#### GOAL:
Scan the lines below for the word "Blender". Copy each line you find it in.

— begin —

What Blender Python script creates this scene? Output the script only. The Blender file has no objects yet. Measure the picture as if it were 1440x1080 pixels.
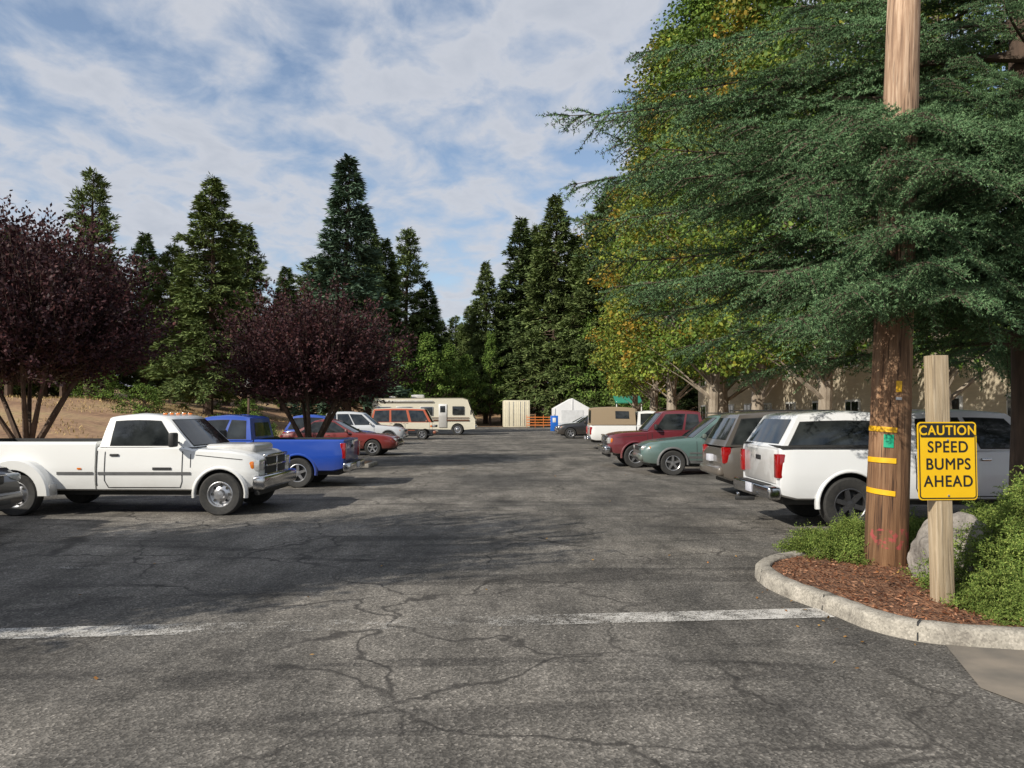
import bpy, math, random
import numpy as np
import bmesh
from mathutils import Vector, Matrix, noise
random.seed(3)
RS=np.random.RandomState(11)
scene=bpy.context.scene
COL=scene.collection
# ------------------------------------------------------------------ materials
def newmat(name):
    m=bpy.data.materials.new(name); m.use_nodes=True
    nt=m.node_tree; b=nt.nodes['Principled BSDF']; return m,nt,b
def N(nt,t,**k):
    n=nt.nodes.new(t)
    for a,v in k.items(): setattr(n,a,v)
    return n
def L(nt,a,b): nt.links.new(a,b)
def ramp(nt,fac,stops,interp='LINEAR'):
    r=N(nt,'ShaderNodeValToRGB'); r.color_ramp.interpolation=interp
    e=r.color_ramp.elements
    while len(e)<len(stops): e.new(0.5)
    for i,(p,c) in enumerate(stops):
        e[i].position=p; e[i].color=(c[0],c[1],c[2],1) if hasattr(c,'__len__') else (c,c,c,1)
    if fac is not None: L(nt,fac,r.inputs[0])
    return r
def mixc(nt,fac,a,b,mode='MIX'):
    m=N(nt,'ShaderNodeMix',data_type='RGBA',blend_type=mode)
    for s,v in ((0,fac),(6,a),(7,b)):
        if hasattr(v,'is_linked'): L(nt,v,m.inputs[s])
        elif s==0: m.inputs[0].default_value=v
        else: m.inputs[s].default_value=(v[0],v[1],v[2],1)
    return m.outputs[2]
def mth(nt,op,a,b=None,c=None):
    m=N(nt,'ShaderNodeMath',operation=op)
    for i,v in enumerate((a,b,c)):
        if v is None: continue
        if hasattr(v,'is_linked'): L(nt,v,m.inputs[i])
        else: m.inputs[i].default_value=v
    return m.outputs[0]
def noisen(nt,vec,scale,detail=4,rough=.55,dist=0):
    n=N(nt,'ShaderNodeTexNoise'); n.inputs['Scale'].default_value=scale; n.inputs['Detail'].default_value=detail
    n.inputs['Roughness'].default_value=rough; n.inputs['Distortion'].default_value=dist
    if vec is not None: L(nt,vec,n.inputs['Vector'])
    return n.outputs[0]
def objco(nt): return N(nt,'ShaderNodeTexCoord').outputs['Object']
def mapped(nt,vec,sc=(1,1,1),rot=(0,0,0),loc=(0,0,0)):
    m=N(nt,'ShaderNodeMapping'); m.inputs['Scale'].default_value=sc; m.inputs['Rotation'].default_value=rot; m.inputs['Location'].default_value=loc
    L(nt,vec,m.inputs['Vector']); return m.outputs[0]
def bump(nt,b,h,strength=.3,dist=.02):
    n=N(nt,'ShaderNodeBump'); n.inputs['Strength'].default_value=strength; n.inputs['Distance'].default_value=dist
    L(nt,h,n.inputs['Height']); L(nt,n.outputs[0],b.inputs['Normal'])
def pm(name,c1,c2=None,scale=8,rough=.6,metal=0,bmp=0,coat=0,bd=.01,stretch=(1,1,1)):
    m,nt,b=newmat(name)
    if c2 is None: c2=tuple(x*.82 for x in c1)
    v=mapped(nt,objco(nt),stretch)
    n=noisen(nt,v,scale,3,.6)
    r=ramp(nt,n,[(.32,c1),(.68,c2)])
    L(nt,r.outputs[0],b.inputs['Base Color'])
    b.inputs['Roughness'].default_value=rough; b.inputs['Metallic'].default_value=metal
    b.inputs['Coat Weight'].default_value=coat
    if bmp: bump(nt,b,n,bmp,bd)
    return m
def paint(name,c,rough=.35,coat=.8):
    m,nt,b=newmat(name)
    co=objco(nt); s=N(nt,'ShaderNodeSeparateXYZ'); L(nt,co,s.inputs[0])
    n=noisen(nt,co,3,6,.6)
    z=mth(nt,'MULTIPLY_ADD',s.outputs[2],-1.6,1.25)
    f=mth(nt,'MULTIPLY',z,n)
    mr=N(nt,'ShaderNodeMapRange'); L(nt,f,mr.inputs[0]); mr.inputs[1].default_value=0.05; mr.inputs[2].default_value=.7; mr.inputs[3].default_value=.03; mr.inputs[4].default_value=.55
    L(nt,mixc(nt,mr.outputs[0],c,(.17,.14,.11)),b.inputs['Base Color'])
    b.inputs['Roughness'].default_value=rough; b.inputs['Coat Weight'].default_value=coat; b.inputs['Coat Roughness'].default_value=.08
    return m
def leafmat(name,cols,scale=.5,trans=.3,rough=.6,alt=None,altscale=.25,altth=(.5,.62),con=(.62,1.3)):
    m,nt,b=newmat(name)
    g=N(nt,'ShaderNodeNewGeometry')
    st=[(i/(max(1,len(cols)-1)),c) for i,c in enumerate(cols)]
    r=ramp(nt,g.outputs['Random Per Island'],st)
    co=objco(nt)
    n=noisen(nt,co,scale,1,.6)
    rr=ramp(nt,n,[(.3,con[0]),(.7,con[1])])
    c=mixc(nt,1.0,r.outputs[0],rr.outputs[0],'MULTIPLY')
    if alt:
        na=noisen(nt,co,altscale,2,.6)
        ad=mth(nt,'MULTIPLY_ADD',g.outputs['Random Per Island'],.16,-.08); na=mth(nt,'ADD',na,ad)
        ra=ramp(nt,na,[(altth[0],0.),(altth[1],1.)])
        c=mixc(nt,ra.outputs[0],c,alt)
    if trans>0:
        b.inputs['Roughness'].default_value=rough; b.inputs['Specular IOR Level'].default_value=.2
        L(nt,c,b.inputs['Base Color'])
        t=N(nt,'ShaderNodeBsdfTranslucent'); L(nt,c,t.inputs[0])
        mx=N(nt,'ShaderNodeMixShader'); mx.inputs[0].default_value=trans
        L(nt,b.outputs[0],mx.inputs[1]); L(nt,t.outputs[0],mx.inputs[2])
        L(nt,mx.outputs[0],nt.nodes['Material Output'].inputs['Surface'])
    else:
        nt.nodes.remove(b); df=N(nt,'ShaderNodeBsdfDiffuse'); L(nt,c,df.inputs[0]); L(nt,df.outputs[0],nt.nodes['Material Output'].inputs['Surface'])
    return m
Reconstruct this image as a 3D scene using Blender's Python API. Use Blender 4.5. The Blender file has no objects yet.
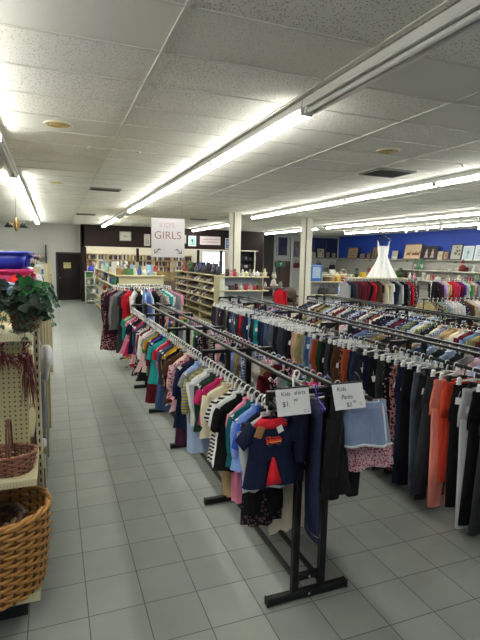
import bpy, bmesh, math, random
from mathutils import Vector, Matrix, Euler
random.seed(7)
PI = math.pi
SC = bpy.context.scene
COL = SC.collection

# ------------------------------------------------------------------ colour / materials
def lin(h):
    h = h.lstrip('#')
    r = [int(h[i:i + 2], 16) / 255 for i in (0, 2, 4)]
    return tuple(c / 12.92 if c <= .04045 else ((c + .055) / 1.055) ** 2.4 for c in r) + (1.0,)

_M = {}
def base(name):
    m = bpy.data.materials.new(name); m.use_nodes = True
    nt = m.node_tree
    return m, nt, nt.nodes['Principled BSDF']

def plain(hexc, rough=.6, metal=0.0, spec=.5, var=.06, scale=18, bump=0.0, trans=0.0):
    k = ('p', hexc, rough, metal, spec, var, scale, bump, trans)
    if k in _M: return _M[k]
    m, nt, b = base('paint_' + hexc)
    N, L = nt.nodes, nt.links
    b.inputs['Roughness'].default_value = rough
    b.inputs['Metallic'].default_value = metal
    b.inputs['Specular IOR Level'].default_value = spec
    if trans: b.inputs['Transmission Weight'].default_value = trans
    tc = N.new('ShaderNodeTexCoord'); no = N.new('ShaderNodeTexNoise')
    no.inputs['Scale'].default_value = scale; no.inputs['Detail'].default_value = 3
    L.new(tc.outputs['Object'], no.inputs['Vector'])
    mx = N.new('ShaderNodeMix'); mx.data_type = 'RGBA'
    c = lin(hexc)
    mx.inputs[6].default_value = tuple(min(1, x * (1 - var)) for x in c[:3]) + (1,)
    mx.inputs[7].default_value = tuple(min(1, x * (1 + var)) for x in c[:3]) + (1,)
    L.new(no.outputs['Fac'], mx.inputs[0]); L.new(mx.outputs[2], b.inputs['Base Color'])
    if bump:
        bp = N.new('ShaderNodeBump'); bp.inputs['Strength'].default_value = bump; bp.inputs['Distance'].default_value = .01
        L.new(no.outputs['Fac'], bp.inputs['Height']); L.new(bp.outputs['Normal'], b.inputs['Normal'])
    _M[k] = m
    return m

def emit(hexc, strength):
    k = ('e', hexc, strength)
    if k in _M: return _M[k]
    m, nt, b = base('lit_' + hexc)
    b.inputs['Base Color'].default_value = lin(hexc)
    b.inputs['Emission Color'].default_value = lin(hexc)
    b.inputs['Emission Strength'].default_value = strength
    _M[k] = m
    return m

def fab(c1, pat='plain', c2='f2efe8', scale=1.0):
    """cloth: plain, stripe, vstripe, dots, floral, leopard, denim, plaid"""
    k = ('f', c1, pat, c2, scale)
    if k in _M: return _M[k]
    m, nt, b = base('cloth_%s_%s' % (pat, c1))
    N, L = nt.nodes, nt.links
    b.inputs['Roughness'].default_value = .88
    b.inputs['Specular IOR Level'].default_value = .18
    tc = N.new('ShaderNodeTexCoord')
    no = N.new('ShaderNodeTexNoise'); no.inputs['Scale'].default_value = 26; no.inputs['Detail'].default_value = 4
    L.new(tc.outputs['Object'], no.inputs['Vector'])
    a, c = lin(c1), lin(c2)
    fac = None
    if pat in ('stripe', 'vstripe', 'plaid'):
        w = N.new('ShaderNodeTexWave'); w.bands_direction = 'X' if pat == 'vstripe' else 'Z'
        w.inputs['Scale'].default_value = 13 * scale; w.inputs['Distortion'].default_value = .3
        L.new(tc.outputs['Object'], w.inputs['Vector'])
        r = N.new('ShaderNodeMath'); r.operation = 'GREATER_THAN'; r.inputs[1].default_value = .55
        L.new(w.outputs['Fac'], r.inputs[0]); fac = r.outputs[0]
        if pat == 'plaid':
            w2 = N.new('ShaderNodeTexWave'); w2.bands_direction = 'X'; w2.inputs['Scale'].default_value = 13 * scale
            L.new(tc.outputs['Object'], w2.inputs['Vector'])
            r2 = N.new('ShaderNodeMath'); r2.operation = 'GREATER_THAN'; r2.inputs[1].default_value = .6
            L.new(w2.outputs['Fac'], r2.inputs[0])
            ad = N.new('ShaderNodeMath'); ad.operation = 'MULTIPLY_ADD'; ad.inputs[1].default_value = .5; 
            hf = N.new('ShaderNodeMath'); hf.operation = 'MULTIPLY'; hf.inputs[1].default_value = .5
            L.new(fac, hf.inputs[0]); L.new(r2.outputs[0], ad.inputs[0]); L.new(hf.outputs[0], ad.inputs[2]); fac = ad.outputs[0]
    elif pat in ('dots', 'floral', 'leopard'):
        v = N.new('ShaderNodeTexVoronoi'); v.inputs['Scale'].default_value = {'dots': 34, 'floral': 46, 'leopard': 40}[pat] * scale
        L.new(tc.outputs['Object'], v.inputs['Vector'])
        r = N.new('ShaderNodeMath'); r.operation = 'LESS_THAN'
        r.inputs[1].default_value = {'dots': .28, 'floral': .42, 'leopard': .45}[pat]
        L.new(v.outputs['Distance'], r.inputs[0]); fac = r.outputs[0]
    mx = N.new('ShaderNodeMix'); mx.data_type = 'RGBA'
    mx.inputs[6].default_value = a; mx.inputs[7].default_value = c
    if fac is None:
        mx.inputs[7].default_value = tuple(min(1, x * (1.5 if pat == 'denim' else 1.16) + (.02 if pat == 'denim' else 0)) for x in a[:3]) + (1,)
        if pat == 'denim':
            no.inputs['Scale'].default_value = 9; no.inputs['Detail'].default_value = 8
        L.new(no.outputs['Fac'], mx.inputs[0])
    else:
        L.new(fac, mx.inputs[0])
    L.new(mx.outputs[2], b.inputs['Base Color'])
    mpf = N.new('ShaderNodeMapping'); mpf.inputs['Scale'].default_value = (1, 1, .45); L.new(tc.outputs['Object'], mpf.inputs['Vector'])
    n2 = N.new('ShaderNodeTexNoise'); n2.inputs['Scale'].default_value = 15; n2.inputs['Detail'].default_value = 3; L.new(mpf.outputs[0], n2.inputs['Vector'])
    bp = N.new('ShaderNodeBump'); bp.inputs['Strength'].default_value = .8; bp.inputs['Distance'].default_value = .03
    L.new(n2.outputs['Fac'], bp.inputs['Height']); L.new(bp.outputs['Normal'], b.inputs['Normal'])
    _M[k] = m
    return m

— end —

#### FINISHED TASK:
What Blender Python script creates this scene? Output the script only. The Blender file has no objects yet. Measure the picture as if it were 1440x1080 pixels.
Reconstruct this image as a 3D scene using Blender's Python API. Use Blender 4.5. The Blender file has no objects yet.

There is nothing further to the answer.